_THE EXERCISE_
Please retype the data in full and exactly; the pictures are not part of the copy.

┄┄┄┄┄┄

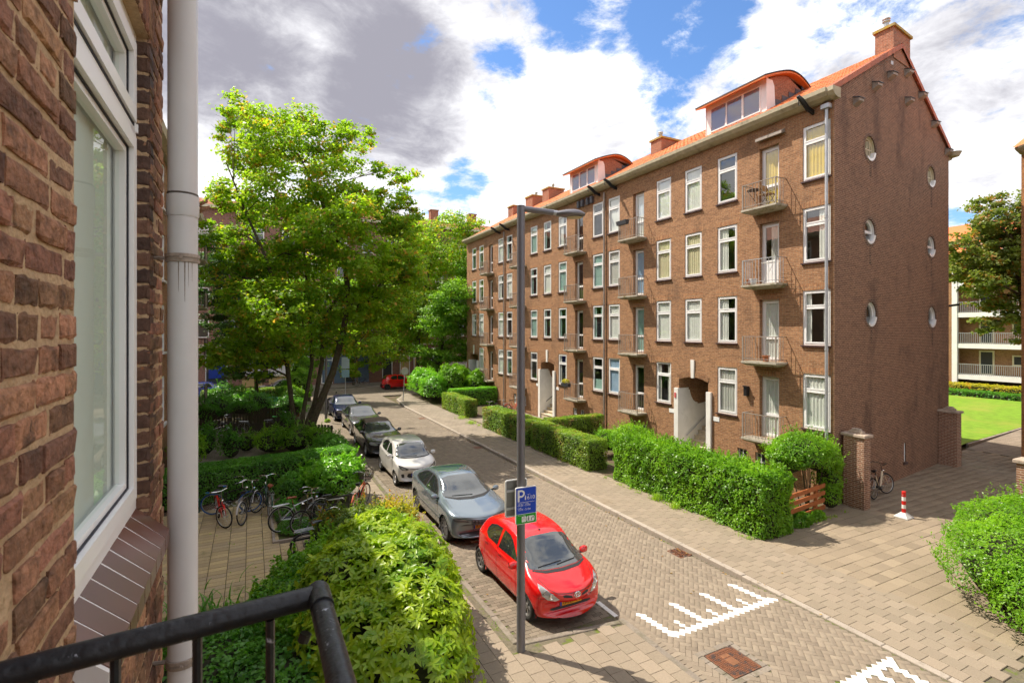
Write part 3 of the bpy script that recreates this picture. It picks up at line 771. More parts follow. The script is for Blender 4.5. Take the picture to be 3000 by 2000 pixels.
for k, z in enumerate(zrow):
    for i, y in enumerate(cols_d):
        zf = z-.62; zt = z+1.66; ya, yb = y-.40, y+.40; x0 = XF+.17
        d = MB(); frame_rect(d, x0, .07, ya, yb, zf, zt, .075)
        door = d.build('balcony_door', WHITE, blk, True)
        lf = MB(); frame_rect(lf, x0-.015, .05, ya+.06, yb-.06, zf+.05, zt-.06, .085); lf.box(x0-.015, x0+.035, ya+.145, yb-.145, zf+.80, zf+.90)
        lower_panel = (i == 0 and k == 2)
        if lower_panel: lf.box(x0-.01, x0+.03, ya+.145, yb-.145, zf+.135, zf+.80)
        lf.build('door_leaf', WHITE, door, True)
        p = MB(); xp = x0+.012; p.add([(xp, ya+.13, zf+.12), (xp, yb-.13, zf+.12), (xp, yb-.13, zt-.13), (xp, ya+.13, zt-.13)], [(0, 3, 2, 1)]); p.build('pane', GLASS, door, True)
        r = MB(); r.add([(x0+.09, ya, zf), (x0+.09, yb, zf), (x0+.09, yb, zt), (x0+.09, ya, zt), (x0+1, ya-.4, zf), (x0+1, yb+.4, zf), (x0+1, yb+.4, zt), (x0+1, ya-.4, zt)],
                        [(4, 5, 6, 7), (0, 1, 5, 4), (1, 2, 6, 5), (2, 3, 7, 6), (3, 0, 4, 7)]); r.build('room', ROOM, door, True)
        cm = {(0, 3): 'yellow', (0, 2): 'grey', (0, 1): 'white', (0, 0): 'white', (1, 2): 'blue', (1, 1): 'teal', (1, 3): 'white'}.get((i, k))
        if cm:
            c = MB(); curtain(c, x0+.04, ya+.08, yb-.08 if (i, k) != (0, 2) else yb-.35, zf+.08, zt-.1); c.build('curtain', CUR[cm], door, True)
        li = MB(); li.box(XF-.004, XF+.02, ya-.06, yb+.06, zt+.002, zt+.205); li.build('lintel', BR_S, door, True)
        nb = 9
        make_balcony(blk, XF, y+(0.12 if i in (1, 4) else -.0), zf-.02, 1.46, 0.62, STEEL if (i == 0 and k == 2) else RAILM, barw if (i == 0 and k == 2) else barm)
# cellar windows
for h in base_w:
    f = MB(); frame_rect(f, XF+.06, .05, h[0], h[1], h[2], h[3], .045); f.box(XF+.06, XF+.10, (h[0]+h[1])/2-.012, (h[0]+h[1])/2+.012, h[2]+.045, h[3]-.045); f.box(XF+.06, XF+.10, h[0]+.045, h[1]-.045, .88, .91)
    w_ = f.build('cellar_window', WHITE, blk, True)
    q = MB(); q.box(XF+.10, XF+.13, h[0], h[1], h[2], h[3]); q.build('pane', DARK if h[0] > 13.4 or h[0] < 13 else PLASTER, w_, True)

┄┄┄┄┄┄

_ANSWER TO THIS PROBLEM_
Write part 3 of the bpy script that recreates this picture. It picks up at line 771. More parts follow. The script is for Blender 4.5. Take the picture to be 3000 by 2000 pixels.
for k, z in enumerate(zrow):
    for i, y in enumerate(cols_d):
        zf = z-.62; zt = z+1.66; ya, yb = y-.40, y+.40; x0 = XF+.17
        d = MB(); frame_rect(d, x0, .07, ya, yb, zf, zt, .075)
        door = d.build('balcony_door', WHITE, blk, True)
        lf = MB(); frame_rect(lf, x0-.015, .05, ya+.06, yb-.06, zf+.05, zt-.06, .085); lf.box(x0-.015, x0+.035, ya+.145, yb-.145, zf+.80, zf+.90)
        lower_panel = (i == 0 and k == 2)
        if lower_panel: lf.box(x0-.01, x0+.03, ya+.145, yb-.145, zf+.135, zf+.80)
        lf.build('door_leaf', WHITE, door, True)
        p = MB(); xp = x0+.012; p.add([(xp, ya+.13, zf+.12), (xp, yb-.13, zf+.12), (xp, yb-.13, zt-.13), (xp, ya+.13, zt-.13)], [(0, 3, 2, 1)]); p.build('pane', GLASS, door, True)
        r = MB(); r.add([(x0+.09, ya, zf), (x0+.09, yb, zf), (x0+.09, yb, zt), (x0+.09, ya, zt), (x0+1, ya-.4, zf), (x0+1, yb+.4, zf), (x0+1, yb+.4, zt), (x0+1, ya-.4, zt)],
                        [(4, 5, 6, 7), (0, 1, 5, 4), (1, 2, 6, 5), (2, 3, 7, 6), (3, 0, 4, 7)]); r.build('room', ROOM, door, True)
        cm = {(0, 3): 'yellow', (0, 2): 'grey', (0, 1): 'white', (0, 0): 'white', (1, 2): 'blue', (1, 1): 'teal', (1, 3): 'white'}.get((i, k))
        if cm:
            c = MB(); curtain(c, x0+.04, ya+.08, yb-.08 if (i, k) != (0, 2) else yb-.35, zf+.08, zt-.1); c.build('curtain', CUR[cm], door, True)
        li = MB(); li.box(XF-.004, XF+.02, ya-.06, yb+.06, zt+.002, zt+.205); li.build('lintel', BR_S, door, True)
        nb = 9
        make_balcony(blk, XF, y+(0.12 if i in (1, 4) else -.0), zf-.02, 1.46, 0.62, STEEL if (i == 0 and k == 2) else RAILM, barw if (i == 0 and k == 2) else barm)
# cellar windows
for h in base_w:
    f = MB(); frame_rect(f, XF+.06, .05, h[0], h[1], h[2], h[3], .045); f.box(XF+.06, XF+.10, (h[0]+h[1])/2-.012, (h[0]+h[1])/2+.012, h[2]+.045, h[3]-.045); f.box(XF+.06, XF+.10, h[0]+.045, h[1]-.045, .88, .91)
    w_ = f.build('cellar_window', WHITE, blk, True)
    q = MB(); q.box(XF+.10, XF+.13, h[0], h[1], h[2], h[3]); q.build('pane', DARK if h[0] > 13.4 or h[0] < 13 else PLASTER, w_, True)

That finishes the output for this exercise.